### Data extract

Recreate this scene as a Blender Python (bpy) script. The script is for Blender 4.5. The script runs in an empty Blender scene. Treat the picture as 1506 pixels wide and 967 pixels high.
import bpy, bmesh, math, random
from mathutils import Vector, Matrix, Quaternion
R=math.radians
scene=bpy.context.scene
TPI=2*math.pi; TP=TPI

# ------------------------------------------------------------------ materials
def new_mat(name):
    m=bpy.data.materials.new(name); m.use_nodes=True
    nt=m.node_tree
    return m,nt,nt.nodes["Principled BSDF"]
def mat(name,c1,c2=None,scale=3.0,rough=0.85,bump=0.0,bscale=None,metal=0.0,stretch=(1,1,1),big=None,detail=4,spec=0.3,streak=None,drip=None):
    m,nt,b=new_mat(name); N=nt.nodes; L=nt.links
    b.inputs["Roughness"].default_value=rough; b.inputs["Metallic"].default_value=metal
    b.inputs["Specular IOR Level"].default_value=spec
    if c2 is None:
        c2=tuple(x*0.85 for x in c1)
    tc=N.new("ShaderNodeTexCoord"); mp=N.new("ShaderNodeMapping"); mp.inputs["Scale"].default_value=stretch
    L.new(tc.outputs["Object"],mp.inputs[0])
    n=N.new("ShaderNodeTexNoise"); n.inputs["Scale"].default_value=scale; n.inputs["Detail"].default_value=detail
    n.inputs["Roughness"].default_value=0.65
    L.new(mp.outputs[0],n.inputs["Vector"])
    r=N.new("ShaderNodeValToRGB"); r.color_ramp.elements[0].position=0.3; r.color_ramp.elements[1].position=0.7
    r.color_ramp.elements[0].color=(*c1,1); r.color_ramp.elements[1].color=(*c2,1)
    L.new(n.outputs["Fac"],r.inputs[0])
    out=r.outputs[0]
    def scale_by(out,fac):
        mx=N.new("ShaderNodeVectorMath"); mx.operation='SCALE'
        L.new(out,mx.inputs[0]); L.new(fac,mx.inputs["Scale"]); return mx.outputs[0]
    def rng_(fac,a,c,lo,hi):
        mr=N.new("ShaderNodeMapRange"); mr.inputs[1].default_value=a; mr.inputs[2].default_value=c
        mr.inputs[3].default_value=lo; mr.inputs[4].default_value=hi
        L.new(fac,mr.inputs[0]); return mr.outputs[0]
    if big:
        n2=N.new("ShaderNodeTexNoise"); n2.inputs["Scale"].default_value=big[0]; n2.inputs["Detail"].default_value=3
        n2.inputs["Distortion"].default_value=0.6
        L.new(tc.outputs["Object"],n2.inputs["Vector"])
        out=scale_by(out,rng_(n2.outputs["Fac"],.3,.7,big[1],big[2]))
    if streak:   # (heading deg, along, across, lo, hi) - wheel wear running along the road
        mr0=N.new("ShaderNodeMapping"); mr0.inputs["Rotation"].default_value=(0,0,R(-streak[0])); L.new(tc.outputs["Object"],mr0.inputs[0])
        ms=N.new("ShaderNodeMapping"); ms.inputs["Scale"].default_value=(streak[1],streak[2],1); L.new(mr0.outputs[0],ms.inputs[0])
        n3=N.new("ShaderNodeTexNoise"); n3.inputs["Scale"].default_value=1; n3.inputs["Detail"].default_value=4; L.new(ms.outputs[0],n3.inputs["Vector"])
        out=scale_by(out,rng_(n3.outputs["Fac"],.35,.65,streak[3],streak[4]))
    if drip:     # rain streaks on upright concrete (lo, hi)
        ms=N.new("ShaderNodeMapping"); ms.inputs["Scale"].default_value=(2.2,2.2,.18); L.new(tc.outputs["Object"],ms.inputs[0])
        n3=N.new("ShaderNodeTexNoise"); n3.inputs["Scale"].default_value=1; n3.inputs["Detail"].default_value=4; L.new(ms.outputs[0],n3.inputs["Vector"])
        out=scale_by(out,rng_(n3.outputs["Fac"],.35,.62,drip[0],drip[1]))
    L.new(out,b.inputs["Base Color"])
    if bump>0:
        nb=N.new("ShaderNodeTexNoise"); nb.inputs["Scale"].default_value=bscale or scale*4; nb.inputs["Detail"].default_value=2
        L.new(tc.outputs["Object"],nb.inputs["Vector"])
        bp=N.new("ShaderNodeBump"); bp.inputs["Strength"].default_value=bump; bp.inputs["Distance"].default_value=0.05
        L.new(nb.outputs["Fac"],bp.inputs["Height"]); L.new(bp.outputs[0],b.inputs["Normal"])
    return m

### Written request
From the listing above, copy every line that includes the word "scene".

### Exercise output
Recreate this scene as a Blender Python (bpy) script. The script is for Blender 4.5. The script runs in an empty Blender scene. Treat the picture as 1506 pixels wide and 967 pixels high.
scene=bpy.context.scene